===== Extracted entries =====

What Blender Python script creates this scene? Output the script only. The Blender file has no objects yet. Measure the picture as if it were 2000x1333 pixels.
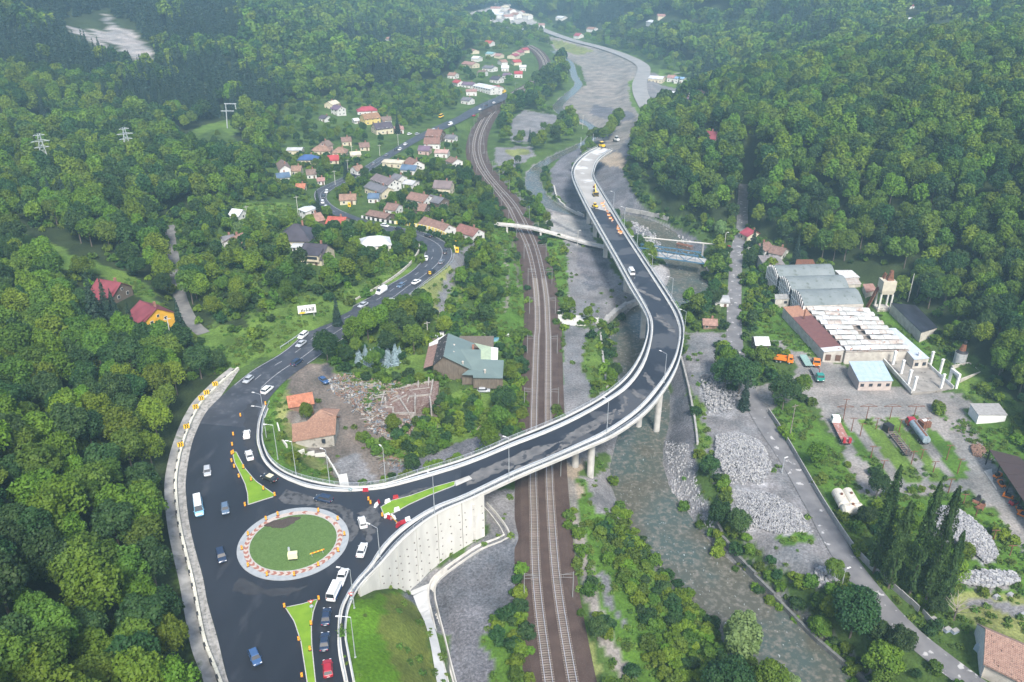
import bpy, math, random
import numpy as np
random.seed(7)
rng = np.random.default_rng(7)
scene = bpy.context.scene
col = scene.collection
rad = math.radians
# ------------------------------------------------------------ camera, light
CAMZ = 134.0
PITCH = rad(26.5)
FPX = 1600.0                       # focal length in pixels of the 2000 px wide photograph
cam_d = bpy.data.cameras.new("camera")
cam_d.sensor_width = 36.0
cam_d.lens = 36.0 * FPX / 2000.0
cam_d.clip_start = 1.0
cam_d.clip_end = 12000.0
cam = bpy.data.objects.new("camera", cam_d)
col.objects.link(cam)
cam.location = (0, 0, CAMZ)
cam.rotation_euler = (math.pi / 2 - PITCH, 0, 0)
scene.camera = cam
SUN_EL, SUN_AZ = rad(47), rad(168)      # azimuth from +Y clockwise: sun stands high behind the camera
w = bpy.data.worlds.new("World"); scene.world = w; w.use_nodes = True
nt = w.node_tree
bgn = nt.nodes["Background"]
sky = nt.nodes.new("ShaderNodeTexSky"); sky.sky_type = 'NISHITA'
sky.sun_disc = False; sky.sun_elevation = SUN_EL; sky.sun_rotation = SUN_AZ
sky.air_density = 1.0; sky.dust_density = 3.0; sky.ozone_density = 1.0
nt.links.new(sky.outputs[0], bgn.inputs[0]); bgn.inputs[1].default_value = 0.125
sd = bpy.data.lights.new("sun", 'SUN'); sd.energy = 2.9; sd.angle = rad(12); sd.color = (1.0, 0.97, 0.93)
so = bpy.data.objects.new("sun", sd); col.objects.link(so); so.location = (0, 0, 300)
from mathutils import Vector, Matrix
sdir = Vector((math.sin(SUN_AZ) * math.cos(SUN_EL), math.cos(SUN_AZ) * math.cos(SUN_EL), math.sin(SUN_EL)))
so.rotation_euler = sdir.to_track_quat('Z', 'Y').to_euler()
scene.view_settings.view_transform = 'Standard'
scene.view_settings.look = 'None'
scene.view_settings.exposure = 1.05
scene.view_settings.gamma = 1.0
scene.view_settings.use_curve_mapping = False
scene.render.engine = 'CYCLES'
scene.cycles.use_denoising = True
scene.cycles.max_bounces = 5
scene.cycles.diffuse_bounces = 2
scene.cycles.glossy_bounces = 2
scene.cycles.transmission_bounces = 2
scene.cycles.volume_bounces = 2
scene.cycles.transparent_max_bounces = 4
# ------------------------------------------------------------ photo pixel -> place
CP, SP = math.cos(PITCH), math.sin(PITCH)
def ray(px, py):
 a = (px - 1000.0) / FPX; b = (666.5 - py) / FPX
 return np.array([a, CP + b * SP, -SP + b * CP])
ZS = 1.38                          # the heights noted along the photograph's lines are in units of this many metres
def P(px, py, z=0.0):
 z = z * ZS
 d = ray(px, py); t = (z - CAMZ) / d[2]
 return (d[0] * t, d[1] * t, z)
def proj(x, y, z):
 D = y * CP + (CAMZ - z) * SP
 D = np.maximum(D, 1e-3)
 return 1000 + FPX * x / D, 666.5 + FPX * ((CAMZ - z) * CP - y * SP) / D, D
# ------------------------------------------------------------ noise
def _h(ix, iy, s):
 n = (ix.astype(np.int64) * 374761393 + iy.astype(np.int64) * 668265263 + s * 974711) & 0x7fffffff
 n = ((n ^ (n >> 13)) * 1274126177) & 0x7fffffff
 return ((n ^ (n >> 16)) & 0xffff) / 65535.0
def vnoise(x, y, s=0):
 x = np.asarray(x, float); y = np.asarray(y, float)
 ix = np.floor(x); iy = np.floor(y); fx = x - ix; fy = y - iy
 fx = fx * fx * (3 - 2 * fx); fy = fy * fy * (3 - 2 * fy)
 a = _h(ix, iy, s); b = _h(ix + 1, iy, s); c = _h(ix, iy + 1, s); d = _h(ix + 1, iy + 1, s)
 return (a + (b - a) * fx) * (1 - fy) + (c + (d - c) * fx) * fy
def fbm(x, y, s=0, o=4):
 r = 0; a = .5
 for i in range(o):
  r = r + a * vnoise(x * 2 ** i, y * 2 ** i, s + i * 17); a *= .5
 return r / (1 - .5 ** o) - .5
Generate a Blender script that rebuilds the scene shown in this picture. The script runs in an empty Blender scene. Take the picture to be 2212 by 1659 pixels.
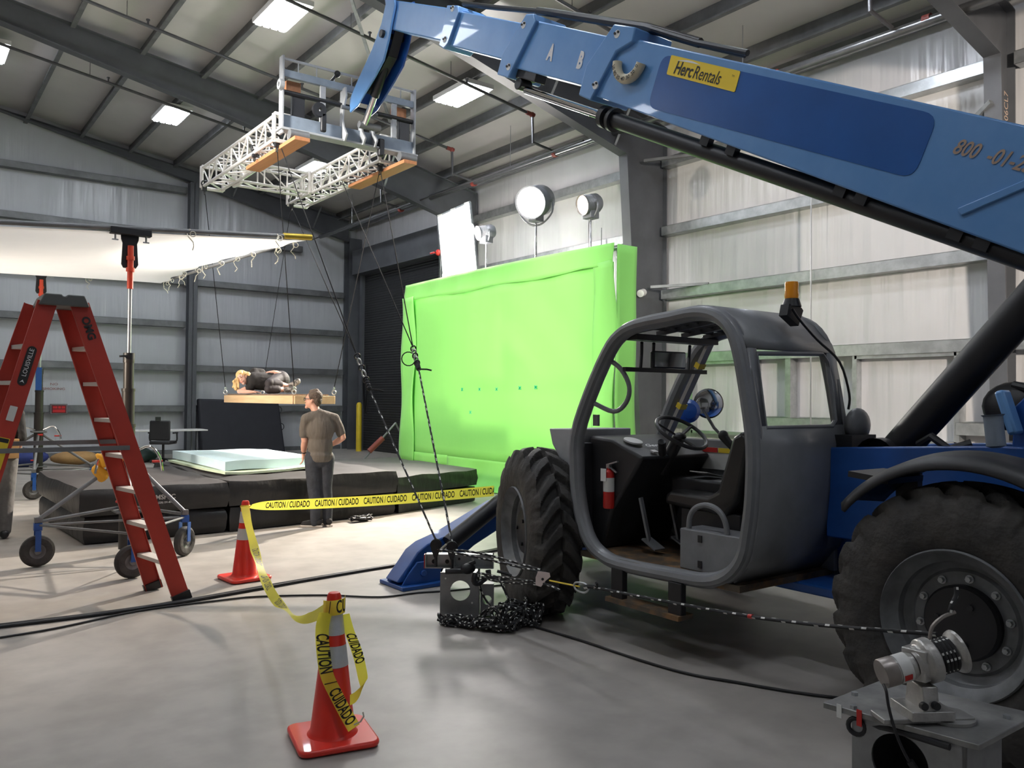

=====

### Problem
Without including any pictures, please restate all the records exactly.

### Written answer
What Blender Python script creates this scene? Output the script only. The Blender file has no objects yet. Measure the picture as if it were 2000x1333 pixels.
import bpy, math, random
import numpy as np
random.seed(7)
rng = np.random.default_rng(7)
scene = bpy.context.scene
col = scene.collection
rad = math.radians
# ------------------------------------------------------------ camera, light
CAMZ = 134.0
PITCH = rad(26.5)
FPX = 1600.0                       # focal length in pixels of the 2000 px wide photograph
cam_d = bpy.data.cameras.new("camera")
cam_d.sensor_width = 36.0
cam_d.lens = 36.0 * FPX / 2000.0
cam_d.clip_start = 1.0
cam_d.clip_end = 12000.0
cam = bpy.data.objects.new("camera", cam_d)
col.objects.link(cam)
cam.location = (0, 0, CAMZ)
cam.rotation_euler = (math.pi / 2 - PITCH, 0, 0)
scene.camera = cam
SUN_EL, SUN_AZ = rad(47), rad(168)      # azimuth from +Y clockwise: sun stands high behind the camera
w = bpy.data.worlds.new("World"); scene.world = w; w.use_nodes = True
nt = w.node_tree
bgn = nt.nodes["Background"]
sky = nt.nodes.new("ShaderNodeTexSky"); sky.sky_type = 'NISHITA'
sky.sun_disc = False; sky.sun_elevation = SUN_EL; sky.sun_rotation = SUN_AZ
sky.air_density = 1.0; sky.dust_density = 3.0; sky.ozone_density = 1.0
nt.links.new(sky.outputs[0], bgn.inputs[0]); bgn.inputs[1].default_value = 0.125
sd = bpy.data.lights.new("sun", 'SUN'); sd.energy = 2.9; sd.angle = rad(12); sd.color = (1.0, 0.97, 0.93)
so = bpy.data.objects.new("sun", sd); col.objects.link(so); so.location = (0, 0, 300)
from mathutils import Vector, Matrix
sdir = Vector((math.sin(SUN_AZ) * math.cos(SUN_EL), math.cos(SUN_AZ) * math.cos(SUN_EL), math.sin(SUN_EL)))
so.rotation_euler = sdir.to_track_quat('Z', 'Y').to_euler()
scene.view_settings.view_transform = 'Standard'
scene.view_settings.look = 'None'
scene.view_settings.exposure = 1.05
scene.view_settings.gamma = 1.0
scene.view_settings.use_curve_mapping = False
scene.render.engine = 'CYCLES'
scene.cycles.use_denoising = True
scene.cycles.max_bounces = 5
scene.cycles.diffuse_bounces = 2
scene.cycles.glossy_bounces = 2
scene.cycles.transmission_bounces = 2
scene.cycles.volume_bounces = 2
scene.cycles.transparent_max_bounces = 4
# ------------------------------------------------------------ photo pixel -> place
CP, SP = math.cos(PITCH), math.sin(PITCH)
def ray(px, py):
 a = (px - 1000.0) / FPX; b = (666.5 - py) / FPX
 return np.array([a, CP + b * SP, -SP + b * CP])
ZS = 1.38                          # the heights noted along the photograph's lines are in units of this many metres
def P(px, py, z=0.0):
 z = z * ZS
 d = ray(px, py); t = (z - CAMZ) / d[2]
 return (d[0] * t, d[1] * t, z)
def proj(x, y, z):
 D = y * CP + (CAMZ - z) * SP
 D = np.maximum(D, 1e-3)
 return 1000 + FPX * x / D, 666.5 + FPX * ((CAMZ - z) * CP - y * SP) / D, D
# ------------------------------------------------------------ noise
def _h(ix, iy, s):
 n = (ix.astype(np.int64) * 374761393 + iy.astype(np.int64) * 668265263 + s * 974711) & 0x7fffffff
 n = ((n ^ (n >> 13)) * 1274126177) & 0x7fffffff
 return ((n ^ (n >> 16)) & 0xffff) / 65535.0
def vnoise(x, y, s=0):
 x = np.asarray(x, float); y = np.asarray(y, float)
 ix = np.floor(x); iy = np.floor(y); fx = x - ix; fy = y - iy
 fx = fx * fx * (3 - 2 * fx); fy = fy * fy * (3 - 2 * fy)
 a = _h(ix, iy, s); b = _h(ix + 1, iy, s); c = _h(ix, iy + 1, s); d = _h(ix + 1, iy + 1, s)
 return (a + (b - a) * fx) * (1 - fy) + (c + (d - c) * fx) * fy
def fbm(x, y, s=0, o=4):
 r = 0; a = .5
 for i in range(o):
  r = r + a * vnoise(x * 2 ** i, y * 2 ** i, s + i * 17); a *= .5
 return r / (1 - .5 ** o) - .5
Generate a Blender script that rebuilds the scene shown in this picture. The script runs in an empty Blender scene. Take the picture to be 2212 by 1659 pixels.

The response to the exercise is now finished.